Em sua obra mais famosa, “O Espírito das Leis”, Montesquieu elaborou conceitos sobre formas de governo e defendeu a divisão dos poderes em três. Ao Executivo caberia a administração do Estado; o Legislativo teria a função de elaborar as leis; o Judiciário aplicaria e fiscalizaria o cumprimento das leis. Nenhum deles teria prevalência sobre o outro e suas funções limitariam excessos dos demais. Limites no exercício do poder são outra característica de regimes democráticos.

A legitimidade do voto de um presidente, de um governador ou de um prefeito não é maior do que a legitimidade daqueles eleitos para um congresso, uma assembleia estadual ou uma câmara de vereadores. Em certo sentido, a representatividade dessas casas é até maior, porque até as correntes perdedoras em eleições majoritárias têm assento e voz nessas esferas. Em outras palavras, o Legislativo acaba tendo uma representação mais abrangente da vontade popular.

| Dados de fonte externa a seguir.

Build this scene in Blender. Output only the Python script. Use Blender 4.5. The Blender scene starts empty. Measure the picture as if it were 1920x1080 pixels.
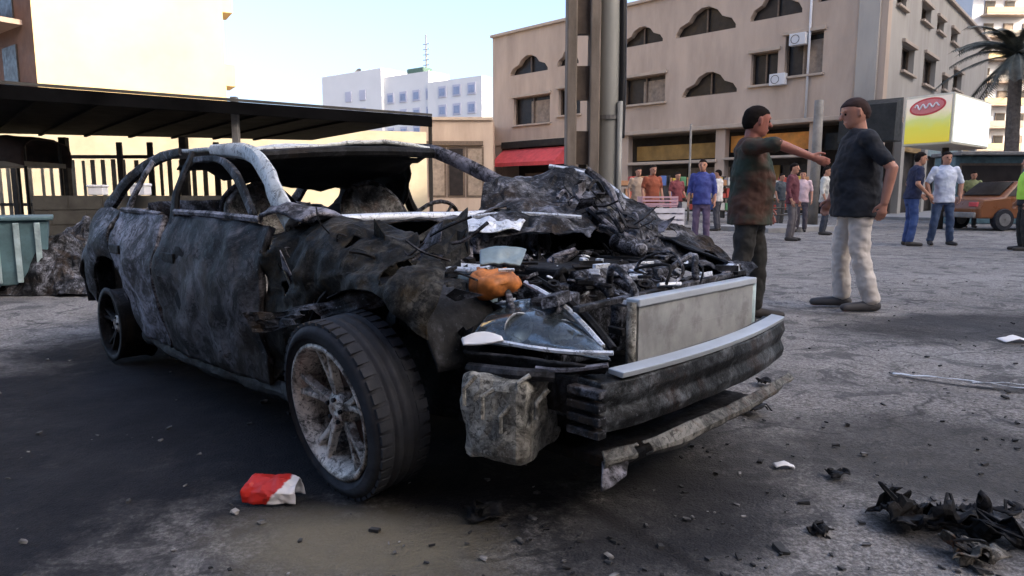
import bpy, math, random
import numpy as np
from mathutils import Vector, Matrix, noise
random.seed(7)
D = bpy.data
SC = bpy.context.scene
COL = SC.collection
R = math.radians
# ------------------------------------------------------------------ camera
F_PX = 1300.0; CAM_H = 0.98; PITCH = math.atan(173 / F_PX)
cd = D.cameras.new('camera'); cd.sensor_width = 36; cd.lens = 36 * F_PX / 1920
cd.clip_start = 0.05; cd.clip_end = 3000
cam = D.objects.new('camera', cd); COL.objects.link(cam)
cam.location = (0, 0, CAM_H); cam.rotation_euler = (math.pi / 2 - PITCH, 0, 0)
SC.camera = cam
# ------------------------------------------------------------------ sky, sun, exposure
SUN_AZ = Vector((0.85, -0.53)).normalized(); SUN_EL = R(27)
w = D.worlds.new('World'); SC.world = w; w.use_nodes = True
wn = w.node_tree.nodes; wl = w.node_tree.links
for n in list(wn): wn.remove(n)
sky = wn.new('ShaderNodeTexSky'); sky.sky_type = 'NISHITA'; sky.sun_disc = False
sky.sun_elevation = SUN_EL; sky.sun_rotation = math.atan2(SUN_AZ.x, SUN_AZ.y)
sky.air_density = 0.65; sky.dust_density = 5.0; sky.ozone_density = 1.0
bg = wn.new('ShaderNodeBackground'); bg.inputs['Strength'].default_value = 0.15
wo = wn.new('ShaderNodeOutputWorld')
wl.new(sky.outputs[0], bg.inputs['Color']); wl.new(bg.outputs[0], wo.inputs['Surface'])
sl = D.lights.new('sun', 'SUN'); sl.energy = 2.0; sl.angle = R(0.5); sl.color = (1, 0.86, 0.66)
so = D.objects.new('sun', sl); COL.objects.link(so)
sdir = Vector((SUN_AZ.x * math.cos(SUN_EL), SUN_AZ.y * math.cos(SUN_EL), math.sin(SUN_EL)))
so.rotation_euler = sdir.to_track_quat('Z', 'Y').to_euler(); so.location = sdir * 60
SC.view_settings.view_transform = 'Standard'; SC.view_settings.look = 'None'
SC.view_settings.exposure = 2.05; SC.view_settings.gamma = 1.0
SC.render.engine = 'CYCLES'
try:
    SC.cycles.use_denoising = True; SC.cycles.max_bounces = 6; SC.cycles.caustics_reflective = False; SC.cycles.caustics_refractive = False
except Exception: pass

# ------------------------------------------------------------------ geometry helpers
def ray(px, py):
    u = (px - 960) / F_PX; v = (540 - py) / F_PX
    c, s = math.cos(PITCH), math.sin(PITCH)
    return Vector((u, c + v * s, -s + v * c))
def at(px, py, Y):
    d = ray(px, py); return Vector((0, 0, CAM_H)) + d * (Y / d.y)
def gnd(px, py):
    d = ray(px, py); return Vector((0, 0, CAM_H)) + d * (-CAM_H / d.z)
def hit(px, py, P0, n):
    d = ray(px, py); o = Vector((0, 0, CAM_H))
    return o + d * ((P0 - o).dot(n) / d.dot(n))

class MB:
    def __init__(s): s.v = []; s.f = []
    def add(s, vs, fs):
        o = len(s.v); s.v += [tuple(p) for p in vs]; s.f += [tuple(i + o for i in q) for q in fs]; return s
    def obox(s, c, ax, ay, az):
        c, ax, ay, az = map(Vector, (c, ax, ay, az))
        P = [c + ax * i + ay * j + az * k for k in (-1, 1) for j in (-1, 1) for i in (-1, 1)]
        return s.add(P, [(0, 2, 3, 1), (4, 5, 7, 6), (0, 1, 5, 4), (2, 6, 7, 3), (0, 4, 6, 2), (1, 3, 7, 5)])
    def box(s, lo, hi):
        lo, hi = Vector(lo), Vector(hi); c = (lo + hi) / 2; h = (hi - lo) / 2
        return s.obox(c, (h.x, 0, 0), (0, h.y, 0), (0, 0, h.z))
    def bar(s, a, b, wd, ht, up=(0, 0, 1)):
        a, b = Vector(a), Vector(b); d = b - a; L = d.length; d.normalize()
        sd = d.cross(Vector(up)); 
        if sd.length < 1e-4: sd = Vector((1, 0, 0))
        sd.normalize(); u = sd.cross(d)
        return s.obox((a + b) / 2, d * L / 2, sd * wd / 2, u * ht / 2)
    def tube(s, pts, r, seg=8, cap=True):
        pts = [Vector(p) for p in pts]; n = len(pts)
        rr = r if isinstance(r, (list, tuple)) else [r] * n
        vs = []; fs = []; prev = None
        for i, p in enumerate(pts):
            t = (pts[min(i + 1, n - 1)] - pts[max(i - 1, 0)])
            if t.length < 1e-9: t = Vector((0, 0, 1))
            t.normalize()
            if prev is None:
                a = t.orthogonal().normalized()
            else:
                a = prev - t * prev.dot(t)
                if a.length < 1e-6: a = t.orthogonal()
                a.normalize()
            prev = a; b = t.cross(a)
            for k in range(seg):
                an = 2 * math.pi * k / seg
                vs.append(p + (a * math.cos(an) + b * math.sin(an)) * rr[i])
        for i in range(n - 1):
            for k in range(seg):
                k2 = (k + 1) % seg
                fs.append((i * seg + k, i * seg + k2, (i + 1) * seg + k2, (i + 1) * seg + k))
        if cap:
            fs.append(tuple(reversed(range(seg)))); fs.append(tuple((n - 1) * seg + k for k in range(seg)))
        return s.add(vs, fs)
    def rc(s, p0, p1, r0, r1, seg=12, k=1.0, ax=None):      # rounded tapered limb
        p0, p1 = Vector(p0), Vector(p1); t = (p1 - p0); L = max(t.length, 1e-5); t = t / L
        pts = []; rr = []
        for a in (-80, -45, -15): pts.append(p0 + t * (r0 * math.sin(R(a)))); rr.append(r0 * math.cos(R(a)))
        for q in (0.25, .5, .75): pts.append(p0 + t * L * q); rr.append(r0 + (r1 - r0) * q)
        for a in (15, 45, 80): pts.append(p1 + t * (r1 * math.sin(R(a)))); rr.append(r1 * math.cos(R(a)))
        o = len(s.v); s.tube(pts, rr, seg)
        if ax is not None and k != 1.0:
            ax = Vector(ax).normalized()
            for i in range(o, len(s.v)):
                v = Vector(s.v[i]); dd = (v - p0).dot(ax); s.v[i] = tuple(v + ax * dd * (k - 1))
        return s
    def lathe(s, prof, M, seg=24, closed=True):             # prof: (radius, height) around local Z of M
        vs = []; n = len(prof)
        for (r, z) in prof:
            for k in range(seg):
                a = 2 * math.pi * k / seg; vs.append(M @ Vector((r * math.cos(a), r * math.sin(a), z)))
        fs = []
        for i in range(n if closed else n - 1):
            j = (i + 1) % n
            for k in range(seg):
                k2 = (k + 1) % seg; fs.append((i * seg + k, i * seg + k2, j * seg + k2, j * seg + k))
        return s.add(vs, fs)
    def prism(s, poly, d):                                   # polygon (3D points) pushed along d
        d = Vector(d); n = len(poly); P = [Vector(p) for p in poly]; Q = [p + d for p in P]
        fs = [tuple(reversed(range(n))), tuple(range(n, 2 * n))] + [(i, (i + 1) % n, n + (i + 1) % n, n + i) for i in range(n)]
        return s.add(P + Q, fs)
    def loft(s, rings):                                      # closed rings, capped
        n = len(rings[0]); vs = [p for r in rings for p in r]; fs = []
        for i in range(len(rings) - 1):
            for k in range(n):
                k2 = (k + 1) % n; fs.append((i * n + k, i * n + k2, (i + 1) * n + k2, (i + 1) * n + k))
        fs.append(tuple(reversed(range(n)))); fs.append(tuple((len(rings) - 1) * n + k for k in range(n)))
        return s.add(vs, fs)
    def build(s, name, mat, parent=None, smooth=False, bevel=0.0, fix=True):
        me = D.meshes.new(name); me.from_pydata(s.v, [], s.f)
        if fix:
            import bmesh
            bm = bmesh.new(); bm.from_mesh(me); bmesh.ops.recalc_face_normals(bm, faces=bm.faces[:]); bm.to_mesh(me); bm.free()
        me.materials.append(mat)
        if smooth:
            me.polygons.foreach_set('use_smooth', [True] * len(me.polygons))
        o = D.objects.new(name, me); COL.objects.link(o)
        if parent: o.parent = parent
        if bevel:
            b = o.modifiers.new('bevel', 'BEVEL'); b.width = bevel; b.segments = 2; b.limit_method = 'ANGLE'
        return o
def tag(o, label=None, cat=None, group=None, kind=None):
    if label: o['label'] = label
    if cat: o['category'] = cat
    if group: o['group'] = group
    if kind: o['kind'] = kind
    return o
def empty(name, loc=(0, 0, 0), rz=0.0, scale=1.0):
    o = D.objects.new(name, None); COL.objects.link(o); o.location = loc; o.rotation_euler = (0, 0, rz); o.scale = (scale,) * 3
    o.empty_display_size = 0.1; return o
def copy_tree(o, parent=None):
    c = o.copy(); COL.objects.link(c); c.parent = parent
    for ch in list(o.children): copy_tree(ch, c)
    return c
def cut(o, mb):                                              # real openings through a wall
    c = mb.build('cutter', o.data.materials[0], o.parent); bpy.context.view_layer.update()
    m = o.modifiers.new('b', 'BOOLEAN'); m.object = c; m.operation = 'DIFFERENCE'; m.solver = 'EXACT'
    dg = bpy.context.evaluated_depsgraph_get(); dg.update()
    me = D.meshes.new_from_object(o.evaluated_get(dg)); o.modifiers.clear(); o.data = me
    D.objects.remove(c, do_unlink=True)
def crm(P, n):                                               # Catmull-Rom along axis 0 of array
    P = np.asarray(P, float); m = len(P); out = []
    for t in np.linspace(0, m - 1, n):
        i = min(int(t), m - 2); u = t - i
        p0 = P[max(i - 1, 0)]; p1 = P[i]; p2 = P[i + 1]; p3 = P[min(i + 2, m - 1)]
        out.append(0.5 * (2 * p1 + (p2 - p0) * u + (2 * p0 - 5 * p1 + 4 * p2 - p3) * u * u + (3 * p1 - p0 - 3 * p2 + p3) * u ** 3))
    return np.array(out)
def sheet(name, ctrl, mat, parent=None, n=(16, 24), amp=0.01, freq=5.0, thick=0.004, seed=0, holes=None, ridge=0.0, smooth=True, facet=False):
    A = np.asarray([[tuple(p) for p in row] for row in ctrl], float)
    A = crm(A, n[0]); A = np.swapaxes(crm(np.swapaxes(A, 0, 1), n[1]), 0, 1)
    nu, nv = n; N = np.zeros_like(A)
    du = np.gradient(A, axis=0); dv = np.gradient(A, axis=1); N = np.cross(du, dv)
    N /= (np.linalg.norm(N, axis=2, keepdims=True) + 1e-9)
    V = []
    for i in range(nu):
        for j in range(nv):
            p = Vector(A[i, j]); q = p * freq + Vector((seed * 7.3, seed * 3.1, 0))
            h = noise.fractal(q, 0.8, 2.0, 4) * amp
            if ridge:
                vd = noise.voronoi(q * 1.25 + Vector((5, 5, 5)))[0]; h += (vd[0] - .4) * ridge * 1.1
                vd = noise.voronoi(q * 3.1 + Vector((1, 8, 3)))[0]; h += (vd[1] - vd[0] - .3) * ridge * .3
            V.append(p + Vector(N[i, j]) * h)
    Fc = []
    for i in range(nu - 1):
        for j in range(nv - 1):
            if holes:
                c = (V[i * nv + j] + V[(i + 1) * nv + j + 1]) / 2
                if noise.noise(c * holes[1] + Vector((seed, 9, 2))) > holes[0]: continue
            Fc.append((i * nv + j, i * nv + j + 1, (i + 1) * nv + j + 1, (i + 1) * nv + j))
    if facet:                                                # creased like beaten sheet metal
        rn = random.Random(seed); es = np.linalg.norm(A[0, 0] - A[1, 0]) + np.linalg.norm(A[0, 0] - A[0, 1])
        V = [v + Vector((rn.uniform(-1, 1), rn.uniform(-1, 1), rn.uniform(-1, 1))) * es * .13 for v in V]
        F2 = []
        for a_, b_, c_, d_ in Fc: F2 += [(a_, b_, c_), (a_, c_, d_)] if rn.random() < .5 else [(a_, b_, d_), (b_, c_, d_)]
        Fc = F2; smooth = False
    mb = MB(); mb.v = [tuple(p) for p in V]; mb.f = Fc
    o = mb.build(name, mat, parent, smooth=smooth, fix=False)
    if ridge and not facet: o.data.set_sharp_from_angle(angle=R(22))
    if thick:
        m = o.modifiers.new('s', 'SOLIDIFY'); m.thickness = thick; m.offset = 0
    return o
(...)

No caso do Judiciário há ainda outra característica importante. Seus representantes não passam pelo veredito da urna. Nem o acesso aos tribunais, nem sua composição e tampouco as promoções passam por escrutínio popular. Isso tudo ocorre com base em processos de meritocracia. E há uma razão principal clara que justifica isso. É para que juízes e magistrados trabalhem tendo como norte apenas a Constituição e as Leis, não sejam submetidos às pressões dos anseios populares ou eleições periódicas. Teoricamente, magistrados e juízes são agentes públicos, mas não são agentes políticos.

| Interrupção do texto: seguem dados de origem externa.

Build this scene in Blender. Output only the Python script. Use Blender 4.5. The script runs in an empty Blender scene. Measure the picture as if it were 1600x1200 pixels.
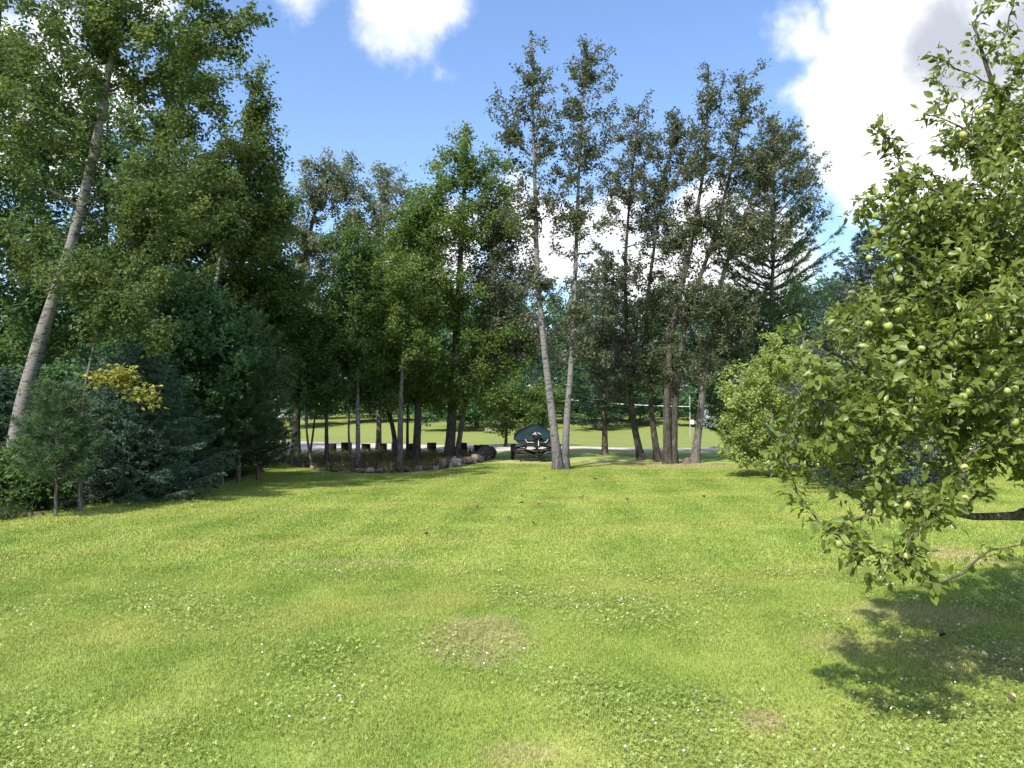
import bpy, math, random
import numpy as np
from mathutils import Vector
R = math.radians
sc = bpy.context.scene
COL = sc.collection

# ------------------------------------------------------------------ camera, sky, sun, exposure
CAM_H = 2.0
PITCH = math.atan(40 / 1200)
cam_d = bpy.data.cameras.new('camera'); cam = bpy.data.objects.new('camera', cam_d); COL.objects.link(cam)
cam_d.sensor_width = 36; cam_d.lens = 27.0; cam_d.clip_end = 3000; cam_d.clip_start = 0.05
cam.location = (0, 0, CAM_H); cam.rotation_euler = (R(90) + PITCH, 0, 0)
sc.camera = cam

SUN_EL = 50.0
SUN_DIR = Vector((-0.53, -0.85, 0)).normalized()          # horizontal direction from the scene to the sun
sun_d = bpy.data.lights.new('sun', 'SUN'); sun = bpy.data.objects.new('sun', sun_d); COL.objects.link(sun)
sun_d.energy = 3.9; sun_d.angle = R(0.8); sun_d.color = (1.0, 0.955, 0.87)
sv = Vector((SUN_DIR.x * math.cos(R(SUN_EL)), SUN_DIR.y * math.cos(R(SUN_EL)), math.sin(R(SUN_EL))))
sun.rotation_euler = sv.to_track_quat('Z', 'Y').to_euler()
sun.location = sv * 60

sc.view_settings.view_transform = 'Standard'; sc.view_settings.look = 'None'
sc.view_settings.gamma = 1.0; sc.view_settings.use_curve_mapping = False
sc.view_settings.exposure = 1.03
sc.cycles.max_bounces = 7; sc.cycles.diffuse_bounces = 4; sc.cycles.glossy_bounces = 2
sc.cycles.transmission_bounces = 5; sc.cycles.transparent_max_bounces = 6; sc.cycles.caustics_reflective = False
sc.cycles.sample_clamp_indirect = 4.0


def ray(px, py):
    c, s = math.cos(PITCH), math.sin(PITCH)
    a, b = (px - 800) / 1200, (600 - py) / 1200
    return Vector((a, c - b * s, s + b * c))


def W(px, py, d):
    """point of the place that stands d metres in front of the camera position, seen at that bearing"""
    v = ray(px, py)
    return np.array((v.x / v.y * d, d, CAM_H + v.z / v.y * d))


# ---- sky: Nishita blue with cumulus clouds laid out over the whole dome
wd = bpy.data.worlds.new('World'); sc.world = wd; wd.use_nodes = True
nt = wd.node_tree; nt.nodes.clear()
N = nt.nodes.new; L = nt.links.new


def wmath(op, a, b=None, clamp=False):
    n = N('ShaderNodeMath'); n.operation = op; n.use_clamp = clamp
    for i, v in enumerate((a, b)):
        if v is None: continue
        if isinstance(v, (int, float)): n.inputs[i].default_value = v
        else: L(v, n.inputs[i])
    return n.outputs[0]


tc = N('ShaderNodeTexCoord')
sky = N('ShaderNodeTexSky'); sky.sky_type = 'NISHITA'; sky.sun_disc = False
sky.sun_elevation = R(SUN_EL); sky.sun_rotation = math.atan2(SUN_DIR.x, SUN_DIR.y)
sky.air_density = 1.1; sky.dust_density = 1.7; sky.ozone_density = 3.0; sky.altitude = 300
bg = N('ShaderNodeBackground'); bg.inputs[1].default_value = 0.135
hsv = N('ShaderNodeHueSaturation'); hsv.inputs['Saturation'].default_value = 1.08; hsv.inputs['Hue'].default_value = 0.505; L(sky.outputs[0], hsv.inputs['Color']); L(hsv.outputs[0], bg.inputs[0])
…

Nossa Constituição, logo no art. 2º, estabelece que «são Poderes da União, independentes e harmônicos entre si, o Legislativo, o Executivo e o Judiciário».

É isso que é necessário. Que os três poderes sejam eficientes e operem com independência e harmonia dentro de seus escopos de atuação e respeitando os demais. A única resposta possível para uma crise na democracia é mais democracia, nunca menos.